I think it's important to understand these technologies in order to predict what they will do. if we think of them as "intelligent" we tend to think in lines similar to this
humans are intelligent and this allows them to do various tasks. computers are now intelligent and, as computers and software gets better, computers will be able to do those same tasks. therefore, eventually, computers will be able to do the same things people can do, and will do them in the say way, except better and faster.
And this is a decent model, but it's not good: a better way to think about this is
humans are intelligent and this allows them to do various tasks. computers are more and more able to replicate various tasks humans can do, once trained with relevant and sufficient data where they can observe the task being done. as computers and software gets better, those tasks get increasingly easy to do, and more tasks become able to be automated. computers will tend towards being much better at some tasks, bad at others, and really weird at yet other tasks.

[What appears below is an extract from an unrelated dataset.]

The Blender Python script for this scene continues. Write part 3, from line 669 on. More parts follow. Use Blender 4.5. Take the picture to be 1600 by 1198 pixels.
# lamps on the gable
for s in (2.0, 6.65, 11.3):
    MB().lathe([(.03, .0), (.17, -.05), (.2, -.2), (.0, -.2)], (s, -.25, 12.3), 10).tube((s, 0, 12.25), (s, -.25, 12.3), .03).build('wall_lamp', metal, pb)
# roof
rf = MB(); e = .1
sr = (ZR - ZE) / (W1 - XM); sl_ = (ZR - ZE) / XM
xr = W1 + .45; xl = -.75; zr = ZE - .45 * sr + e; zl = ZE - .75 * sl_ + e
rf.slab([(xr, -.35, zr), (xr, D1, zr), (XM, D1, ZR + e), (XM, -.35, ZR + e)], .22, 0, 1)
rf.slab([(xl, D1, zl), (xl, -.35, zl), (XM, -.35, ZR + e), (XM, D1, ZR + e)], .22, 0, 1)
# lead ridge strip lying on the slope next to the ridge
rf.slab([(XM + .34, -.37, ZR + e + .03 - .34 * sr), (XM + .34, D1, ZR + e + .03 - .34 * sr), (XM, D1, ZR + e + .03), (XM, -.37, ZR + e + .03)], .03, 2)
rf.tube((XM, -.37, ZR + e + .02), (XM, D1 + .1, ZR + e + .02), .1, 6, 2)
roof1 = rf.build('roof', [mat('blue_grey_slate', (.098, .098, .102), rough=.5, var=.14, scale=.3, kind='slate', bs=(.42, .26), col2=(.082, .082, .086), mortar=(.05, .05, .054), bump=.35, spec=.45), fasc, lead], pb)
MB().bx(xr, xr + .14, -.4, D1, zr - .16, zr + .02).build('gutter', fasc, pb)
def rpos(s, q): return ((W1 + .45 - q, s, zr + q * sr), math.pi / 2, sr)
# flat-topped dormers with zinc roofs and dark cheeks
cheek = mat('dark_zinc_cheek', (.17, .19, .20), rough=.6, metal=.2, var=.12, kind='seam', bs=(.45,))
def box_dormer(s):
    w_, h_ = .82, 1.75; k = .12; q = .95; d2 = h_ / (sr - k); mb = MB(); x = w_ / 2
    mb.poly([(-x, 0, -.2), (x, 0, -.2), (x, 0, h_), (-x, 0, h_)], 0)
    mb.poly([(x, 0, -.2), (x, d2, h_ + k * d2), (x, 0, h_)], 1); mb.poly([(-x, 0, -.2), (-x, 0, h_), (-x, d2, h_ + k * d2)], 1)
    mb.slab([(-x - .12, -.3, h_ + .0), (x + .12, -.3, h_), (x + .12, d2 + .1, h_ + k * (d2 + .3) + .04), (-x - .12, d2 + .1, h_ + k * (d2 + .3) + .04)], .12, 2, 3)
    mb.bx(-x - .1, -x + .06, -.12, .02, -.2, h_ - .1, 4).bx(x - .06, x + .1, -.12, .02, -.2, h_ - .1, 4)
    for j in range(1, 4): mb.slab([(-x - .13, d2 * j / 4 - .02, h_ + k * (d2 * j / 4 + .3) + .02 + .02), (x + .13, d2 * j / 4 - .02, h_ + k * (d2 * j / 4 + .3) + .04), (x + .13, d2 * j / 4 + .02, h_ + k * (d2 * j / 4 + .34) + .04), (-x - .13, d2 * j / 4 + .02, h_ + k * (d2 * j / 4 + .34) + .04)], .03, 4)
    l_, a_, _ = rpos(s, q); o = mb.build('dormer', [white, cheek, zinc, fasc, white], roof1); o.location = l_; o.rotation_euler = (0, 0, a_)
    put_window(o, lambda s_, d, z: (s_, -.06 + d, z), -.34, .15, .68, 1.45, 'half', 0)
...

Like, do computers cogitate? compute? calculate? understand? solve problems? design things? in *some sense* yes, but in the same sense that evolution, or a colony of ants, cogitates, computes, calculates and understands (that is to say, more in the sense of "do something like thinking" than "think, properly speaking"). in the sense they do so, they do so in ways that are totally different from people. the fact that computers can do some cognitive tasks incredibly better but others exceptionally poorly at some level of technology is to do with the fact that computers are very different things from people. this means we can't extrapolate what people do and go "oh, yeah, computers will do that". like, "try to take over the world" is a thing people do, when we say this we're assuming a bunch of stuff, intent etcetera. these generative models, if organized into agents able to affect the world (either by people or by themselves), could become like... the sorts of systems canend up, through being very central to how humans interact with one another, "rule the world" in the sense capitalism, or catholicism "rule the world", but we don't imagine capitalism as some entity with an agenda, we understand them as the field in which the game of human existence is played. people, qua such, don't compete with social systems, with software that runs on human action, we don't imagine them as personal, except in very metaphorical ways, and we shouldn't do so either with software.
though i do feel some sympathy for the "beware AI" position... none of this means AIs can't cause the deaths of hundreds of thousands of people... hell, they might have already.